Quem quiser conhecer o livro do Lessig, pode não só lê-lo gratuitamente como até mesmo contribuir para o seu aperfeiçoamento. A segunda edição está disponibilizada na internet com o emprego da ferramenta Wiki, o que permite a qualquer interessado propor acréscimos pertinentes à reflexão desenvolvida na obra.

A controvertida tese parece, em certo sentido, confirmar-se com a recente tentativa de tornar efetiva uma ordem judicial, dada em atenção a pedido da modelo e seu namorado. Todos sabem o que aconteceu: o vídeo mostrando despudorado namoro deles numa praia espanhola está sendo veiculado, há meses, por vários sites, inclusive o YouTube. A Justiça Brasileira determinou que a transmissão do vídeo fosse suspensa, mas o cumprimento desta ordem deparou-se com sérias dificuldades técnicas. Durante algumas horas, o acesso dos internautas brasileiros ao site YouTube foi bloqueado em decorrência dessa ordem judicial.

A dificuldade de se cumprir a ordem da Justiça — suspensão da veiculação de um específico vídeo num site — deve-se a questões técnicas, ou seja, à conformação do software empregado na disponibilização do material na rede mundial de computadores. Se houvesse um filtro capaz de “obedecer” à determinação dos juízes, o YouTube não poderia alegar dificuldades em atender à ordem de suspensão. Este filtro deveria ser capaz de automaticamente impedir que qualquer internauta pudesse postar novamente o vídeo da Cicarelli, depois de ele ser removido.

Mas o filtro não existe e sua implementação tende a ser custosa. Na estruturação do Código do YouTube (do software), ele era plenamente dispensável em vista dos objetivos do site e do jovial culto à liberdade de manifestação, que inspira sua proposta.

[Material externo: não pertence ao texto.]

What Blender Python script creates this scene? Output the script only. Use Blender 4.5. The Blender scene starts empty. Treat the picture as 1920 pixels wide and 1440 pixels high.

Lessig talvez não dispusesse de exemplo melhor para ilustrar sua tese. A ordem judicial brasileira só poderia ser cumprida se o YouTube alterasse seu software. Enquanto isso não acontece, certas ações dos internautas (cuido da ação de postar de novo o vídeo da Cicarelli sempre que for retirado do ar) estarão “permitidas”. A lei vigente, que protege o direito da personalidade, e que a Justiça considerou prima facie desrespeitada, não pode ser cumprida, porque o software não tem como dar-lhe guarida.

Se a modelo e seu namorado não tivessem se excedido nas libidinosas carícias ou se não tivessem ido aos tribunais procurar barrar a divulgação do vídeo, as discussões em torno da tese sobre a regência das ações no cyberspace pelo software (e não pelo ordenamento jurídico) não teriam ainda um fato real tão significativo e mundialmente difundido para tomar por referência. Quem diria. Cicarelli ainda nos faz filosofar.